[Given problem]
Every line must be returned precisely as it is written.

[Source excerpt]
▼▼▼

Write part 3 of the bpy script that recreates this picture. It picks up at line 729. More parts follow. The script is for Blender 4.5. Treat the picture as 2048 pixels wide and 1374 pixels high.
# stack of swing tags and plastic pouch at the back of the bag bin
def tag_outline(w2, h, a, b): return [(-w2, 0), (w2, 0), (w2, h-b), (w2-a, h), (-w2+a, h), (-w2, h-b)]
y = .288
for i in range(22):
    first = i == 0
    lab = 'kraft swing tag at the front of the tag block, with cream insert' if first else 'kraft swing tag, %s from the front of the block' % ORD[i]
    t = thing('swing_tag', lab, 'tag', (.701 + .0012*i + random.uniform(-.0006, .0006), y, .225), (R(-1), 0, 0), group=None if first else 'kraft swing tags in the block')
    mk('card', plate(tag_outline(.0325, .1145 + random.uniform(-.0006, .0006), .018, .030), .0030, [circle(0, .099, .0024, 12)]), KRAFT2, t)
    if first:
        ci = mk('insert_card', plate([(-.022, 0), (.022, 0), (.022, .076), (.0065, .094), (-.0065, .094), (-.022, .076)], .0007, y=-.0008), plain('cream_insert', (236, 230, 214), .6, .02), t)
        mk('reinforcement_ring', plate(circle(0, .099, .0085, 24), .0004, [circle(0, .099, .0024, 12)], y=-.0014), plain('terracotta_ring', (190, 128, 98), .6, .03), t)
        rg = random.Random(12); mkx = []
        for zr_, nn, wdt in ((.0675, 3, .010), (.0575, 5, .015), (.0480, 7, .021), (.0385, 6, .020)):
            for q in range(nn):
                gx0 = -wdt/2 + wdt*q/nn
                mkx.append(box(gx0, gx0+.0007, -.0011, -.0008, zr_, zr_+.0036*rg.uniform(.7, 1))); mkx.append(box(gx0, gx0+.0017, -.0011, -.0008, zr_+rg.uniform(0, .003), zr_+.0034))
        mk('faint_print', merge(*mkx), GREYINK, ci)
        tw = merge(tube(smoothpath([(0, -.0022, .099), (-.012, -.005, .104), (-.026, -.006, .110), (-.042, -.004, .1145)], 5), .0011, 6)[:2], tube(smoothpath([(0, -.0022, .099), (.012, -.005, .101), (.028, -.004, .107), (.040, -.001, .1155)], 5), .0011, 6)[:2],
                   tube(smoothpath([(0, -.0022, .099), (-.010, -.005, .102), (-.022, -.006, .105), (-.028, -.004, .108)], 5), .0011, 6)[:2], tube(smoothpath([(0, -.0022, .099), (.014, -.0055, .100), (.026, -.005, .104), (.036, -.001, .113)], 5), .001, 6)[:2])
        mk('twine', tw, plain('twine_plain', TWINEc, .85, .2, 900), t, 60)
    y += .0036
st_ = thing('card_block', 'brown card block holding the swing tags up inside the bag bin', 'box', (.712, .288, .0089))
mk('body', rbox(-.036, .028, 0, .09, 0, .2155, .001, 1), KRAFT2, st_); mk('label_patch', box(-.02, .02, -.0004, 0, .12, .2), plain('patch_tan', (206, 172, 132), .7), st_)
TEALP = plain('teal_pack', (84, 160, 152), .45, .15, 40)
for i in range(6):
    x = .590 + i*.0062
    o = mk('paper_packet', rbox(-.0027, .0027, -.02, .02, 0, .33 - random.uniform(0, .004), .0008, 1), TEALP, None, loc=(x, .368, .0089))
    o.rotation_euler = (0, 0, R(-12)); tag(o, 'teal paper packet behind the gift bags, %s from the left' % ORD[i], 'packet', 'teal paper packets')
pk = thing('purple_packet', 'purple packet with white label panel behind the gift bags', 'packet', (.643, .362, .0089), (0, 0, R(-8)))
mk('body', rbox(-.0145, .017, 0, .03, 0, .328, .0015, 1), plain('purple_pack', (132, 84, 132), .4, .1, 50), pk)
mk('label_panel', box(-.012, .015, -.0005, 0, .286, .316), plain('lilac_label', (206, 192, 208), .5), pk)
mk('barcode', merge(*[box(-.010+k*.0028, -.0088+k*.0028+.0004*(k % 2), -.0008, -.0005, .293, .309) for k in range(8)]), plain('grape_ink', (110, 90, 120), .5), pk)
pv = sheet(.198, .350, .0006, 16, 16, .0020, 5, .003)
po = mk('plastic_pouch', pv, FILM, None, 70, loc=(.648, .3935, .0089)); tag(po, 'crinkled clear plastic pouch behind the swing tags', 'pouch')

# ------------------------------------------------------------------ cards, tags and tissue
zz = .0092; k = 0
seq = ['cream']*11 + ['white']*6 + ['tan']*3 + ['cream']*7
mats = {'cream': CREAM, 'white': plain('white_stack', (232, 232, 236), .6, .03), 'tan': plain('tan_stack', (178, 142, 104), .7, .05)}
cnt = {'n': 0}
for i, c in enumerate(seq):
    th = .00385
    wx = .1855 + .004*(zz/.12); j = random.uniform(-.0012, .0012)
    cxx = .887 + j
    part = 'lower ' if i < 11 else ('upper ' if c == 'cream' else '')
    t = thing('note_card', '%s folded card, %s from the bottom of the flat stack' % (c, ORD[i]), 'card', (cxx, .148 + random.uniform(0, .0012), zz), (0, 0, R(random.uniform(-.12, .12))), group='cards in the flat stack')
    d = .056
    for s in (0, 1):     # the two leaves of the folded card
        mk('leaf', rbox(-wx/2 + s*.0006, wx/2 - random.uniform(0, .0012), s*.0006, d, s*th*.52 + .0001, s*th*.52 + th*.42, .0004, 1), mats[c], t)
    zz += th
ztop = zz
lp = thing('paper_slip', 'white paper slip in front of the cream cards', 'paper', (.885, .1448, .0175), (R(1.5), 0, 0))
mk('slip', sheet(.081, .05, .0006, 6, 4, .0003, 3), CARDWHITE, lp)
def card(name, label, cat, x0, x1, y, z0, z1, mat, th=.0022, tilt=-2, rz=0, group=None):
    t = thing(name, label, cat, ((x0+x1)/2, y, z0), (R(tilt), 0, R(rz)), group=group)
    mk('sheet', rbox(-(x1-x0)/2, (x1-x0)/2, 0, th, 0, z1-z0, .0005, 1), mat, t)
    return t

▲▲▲

[Answer to this task]
Write part 3 of the bpy script that recreates this picture. It picks up at line 729. More parts follow. The script is for Blender 4.5. Treat the picture as 2048 pixels wide and 1374 pixels high.
# stack of swing tags and plastic pouch at the back of the bag bin
def tag_outline(w2, h, a, b): return [(-w2, 0), (w2, 0), (w2, h-b), (w2-a, h), (-w2+a, h), (-w2, h-b)]
y = .288
for i in range(22):
    first = i == 0
    lab = 'kraft swing tag at the front of the tag block, with cream insert' if first else 'kraft swing tag, %s from the front of the block' % ORD[i]
    t = thing('swing_tag', lab, 'tag', (.701 + .0012*i + random.uniform(-.0006, .0006), y, .225), (R(-1), 0, 0), group=None if first else 'kraft swing tags in the block')
    mk('card', plate(tag_outline(.0325, .1145 + random.uniform(-.0006, .0006), .018, .030), .0030, [circle(0, .099, .0024, 12)]), KRAFT2, t)
    if first:
        ci = mk('insert_card', plate([(-.022, 0), (.022, 0), (.022, .076), (.0065, .094), (-.0065, .094), (-.022, .076)], .0007, y=-.0008), plain('cream_insert', (236, 230, 214), .6, .02), t)
        mk('reinforcement_ring', plate(circle(0, .099, .0085, 24), .0004, [circle(0, .099, .0024, 12)], y=-.0014), plain('terracotta_ring', (190, 128, 98), .6, .03), t)
        rg = random.Random(12); mkx = []
        for zr_, nn, wdt in ((.0675, 3, .010), (.0575, 5, .015), (.0480, 7, .021), (.0385, 6, .020)):
            for q in range(nn):
                gx0 = -wdt/2 + wdt*q/nn
                mkx.append(box(gx0, gx0+.0007, -.0011, -.0008, zr_, zr_+.0036*rg.uniform(.7, 1))); mkx.append(box(gx0, gx0+.0017, -.0011, -.0008, zr_+rg.uniform(0, .003), zr_+.0034))
        mk('faint_print', merge(*mkx), GREYINK, ci)
        tw = merge(tube(smoothpath([(0, -.0022, .099), (-.012, -.005, .104), (-.026, -.006, .110), (-.042, -.004, .1145)], 5), .0011, 6)[:2], tube(smoothpath([(0, -.0022, .099), (.012, -.005, .101), (.028, -.004, .107), (.040, -.001, .1155)], 5), .0011, 6)[:2],
                   tube(smoothpath([(0, -.0022, .099), (-.010, -.005, .102), (-.022, -.006, .105), (-.028, -.004, .108)], 5), .0011, 6)[:2], tube(smoothpath([(0, -.0022, .099), (.014, -.0055, .100), (.026, -.005, .104), (.036, -.001, .113)], 5), .001, 6)[:2])
        mk('twine', tw, plain('twine_plain', TWINEc, .85, .2, 900), t, 60)
    y += .0036
st_ = thing('card_block', 'brown card block holding the swing tags up inside the bag bin', 'box', (.712, .288, .0089))
mk('body', rbox(-.036, .028, 0, .09, 0, .2155, .001, 1), KRAFT2, st_); mk('label_patch', box(-.02, .02, -.0004, 0, .12, .2), plain('patch_tan', (206, 172, 132), .7), st_)
TEALP = plain('teal_pack', (84, 160, 152), .45, .15, 40)
for i in range(6):
    x = .590 + i*.0062
    o = mk('paper_packet', rbox(-.0027, .0027, -.02, .02, 0, .33 - random.uniform(0, .004), .0008, 1), TEALP, None, loc=(x, .368, .0089))
    o.rotation_euler = (0, 0, R(-12)); tag(o, 'teal paper packet behind the gift bags, %s from the left' % ORD[i], 'packet', 'teal paper packets')
pk = thing('purple_packet', 'purple packet with white label panel behind the gift bags', 'packet', (.643, .362, .0089), (0, 0, R(-8)))
mk('body', rbox(-.0145, .017, 0, .03, 0, .328, .0015, 1), plain('purple_pack', (132, 84, 132), .4, .1, 50), pk)
mk('label_panel', box(-.012, .015, -.0005, 0, .286, .316), plain('lilac_label', (206, 192, 208), .5), pk)
mk('barcode', merge(*[box(-.010+k*.0028, -.0088+k*.0028+.0004*(k % 2), -.0008, -.0005, .293, .309) for k in range(8)]), plain('grape_ink', (110, 90, 120), .5), pk)
pv = sheet(.198, .350, .0006, 16, 16, .0020, 5, .003)
po = mk('plastic_pouch', pv, FILM, None, 70, loc=(.648, .3935, .0089)); tag(po, 'crinkled clear plastic pouch behind the swing tags', 'pouch')

# ------------------------------------------------------------------ cards, tags and tissue
zz = .0092; k = 0
seq = ['cream']*11 + ['white']*6 + ['tan']*3 + ['cream']*7
mats = {'cream': CREAM, 'white': plain('white_stack', (232, 232, 236), .6, .03), 'tan': plain('tan_stack', (178, 142, 104), .7, .05)}
cnt = {'n': 0}
for i, c in enumerate(seq):
    th = .00385
    wx = .1855 + .004*(zz/.12); j = random.uniform(-.0012, .0012)
    cxx = .887 + j
    part = 'lower ' if i < 11 else ('upper ' if c == 'cream' else '')
    t = thing('note_card', '%s folded card, %s from the bottom of the flat stack' % (c, ORD[i]), 'card', (cxx, .148 + random.uniform(0, .0012), zz), (0, 0, R(random.uniform(-.12, .12))), group='cards in the flat stack')
    d = .056
    for s in (0, 1):     # the two leaves of the folded card
        mk('leaf', rbox(-wx/2 + s*.0006, wx/2 - random.uniform(0, .0012), s*.0006, d, s*th*.52 + .0001, s*th*.52 + th*.42, .0004, 1), mats[c], t)
    zz += th
ztop = zz
lp = thing('paper_slip', 'white paper slip in front of the cream cards', 'paper', (.885, .1448, .0175), (R(1.5), 0, 0))
mk('slip', sheet(.081, .05, .0006, 6, 4, .0003, 3), CARDWHITE, lp)
def card(name, label, cat, x0, x1, y, z0, z1, mat, th=.0022, tilt=-2, rz=0, group=None):
    t = thing(name, label, cat, ((x0+x1)/2, y, z0), (R(tilt), 0, R(rz)), group=group)
    mk('sheet', rbox(-(x1-x0)/2, (x1-x0)/2, 0, th, 0, z1-z0, .0005, 1), mat, t)
    return t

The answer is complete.